Overall, I’d say use gearing and pipe length same as x30 as a starting point and then work on the engine from there with compression, ignition advance and perhaps eve ln play with exhaust port height with base gaskets.

What fuel options do you have?

27mm I think was the spec for the leopard in some cases… long time ago though.

Other valuable information to have would be the min RPM, not just max. It does seem like the X30 has a lot on your leopard currently, knowing min RPM will give you more information than top.

Here in the US when we had the mixed TaG class at the national level, X30 and Leopard competed evenly with just a 5lb weight difference. Shouldn’t take much to make them even; they already are quite close. The Leopard will excel on tighter tracks with longer straights and the X30 will excel in more flowing tracks.

We regularly ran Leopard at 17k or more RPMs, no problem. 16k should be about the minimum you run.

I just had a peek into the stronger X30 data logs, their 120km/h claims were a bit optimistic, 117 was the highest speed were mine was 112-113.

The slowest corner on the track is about 50km/h where my Leopard is at 7780 rpm.

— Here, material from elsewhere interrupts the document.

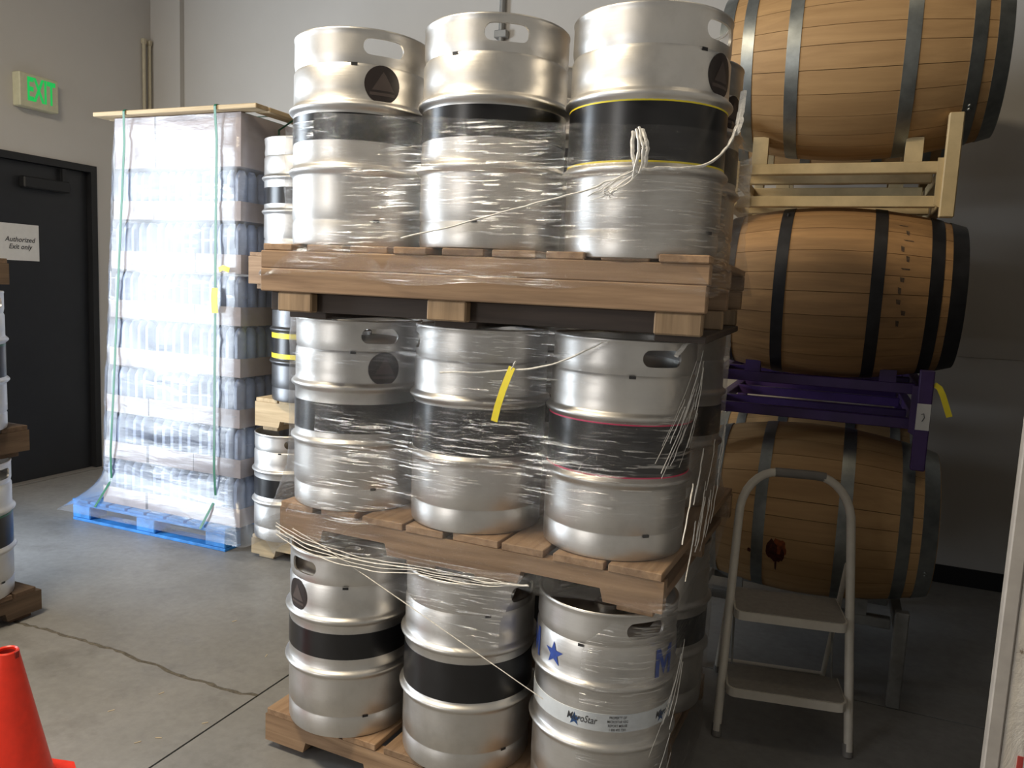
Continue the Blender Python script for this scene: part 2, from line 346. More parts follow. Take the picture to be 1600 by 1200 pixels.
# conduits and pipe
for x, y, zt in ((-5.352, 4.90, 3.40), (-5.352, 4.955, 3.40)):
    t = MB(); t.tube([(x, y, 0.3), (x, y, zt)], 0.013, 10); t.box((WX, y - 0.016, zt - 0.02), (x + 0.016, y + 0.016, zt + 0.02), 0.004)
    struct(t.build('trim_2', CONDUIT), 'thin cream conduit running up the left wall in the corner')
t = MB(); t.tube([(-2.265, WY - 0.03, 0.0), (-2.265, WY - 0.03, CZ)], 0.018, 12); t.box((-2.31, WY - 0.05, 3.22), (-2.22, WY, 3.27), 0.005)
struct(t.build('trim_3', PIPE), 'grey pipe running up the back wall behind the top kegs')
struct(MB().box((0.46, BY, 0), (0.66, 1.99, CZ)).build('wall_blocker', WALL_DARK, None, 0), 'added unseen wall from the white post back, blocking light from the right')  # unseen wall added to keep light off the lower right
# peeling white post, right edge of the view
po = struct(MB().box((0.418, 2.0, 0), (0.62, 2.2, CZ), 0.004).build('trim_4', PEEL), 'white post with flaking paint')
MB().box((0.386, 1.995, 0), (0.4165, 2.03, CZ), 0.003).build('edge_strip', plain('edge_paint', (0.36, 0.33, 0.30), 0.6, 0, 0.1, 20), po)
MB().box((0.450, 1.997, 0.50), (0.50, 2.0, 0.575)).build('red_patch', plain('red_patch', (0.4, 0.05, 0.04), 0.6), po)

# ------------------------------------------------------------------ kegs
KH, KR = 0.591, 0.2
def rib(zc, r0=KR, h=0.013, w=0.017):
    return [(r0 + h * (0.5 + 0.5 * cos(pi * t)) ** 0.8, zc + w * t) for t in (-1, -0.8, -0.6, -0.4, -0.2, 0, 0.2, 0.4, 0.6, 0.8, 1)]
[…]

I try to attach my rpm plot across the track to this post.

My ignition advance is stock, if I want to change it I’ll have to file the mounting holes of the stator or use an offset key. But that would shift the whole curve, which I don’t know would be safe/beneficial.

Fuelwise I have acces to 98 octane (sadly enough in Belgium it has 5% ethanol in it) to wich I add 1/16 (6%)two stroke oil as per Iame manual for the Leopard.

I use the thin base gasket, so my port openings are a bit retarded and compression a bit higher. Never done any port timing changes, since I haven’t got a clue what would be beneficial.

Fuel trim feels pretty spot on, EGT climbs constantly on the long straights without dropping to a max of 640 degrees C ( I read somewhere 660C is the limit before risking seizing the piston)

My airfilter box has the intake holes at the top, slanted about 30 degrees. I think having these vertical with sort of velocity stack shape would push in a bit more air at high speed, maybe minimal, but it would be an easy mod.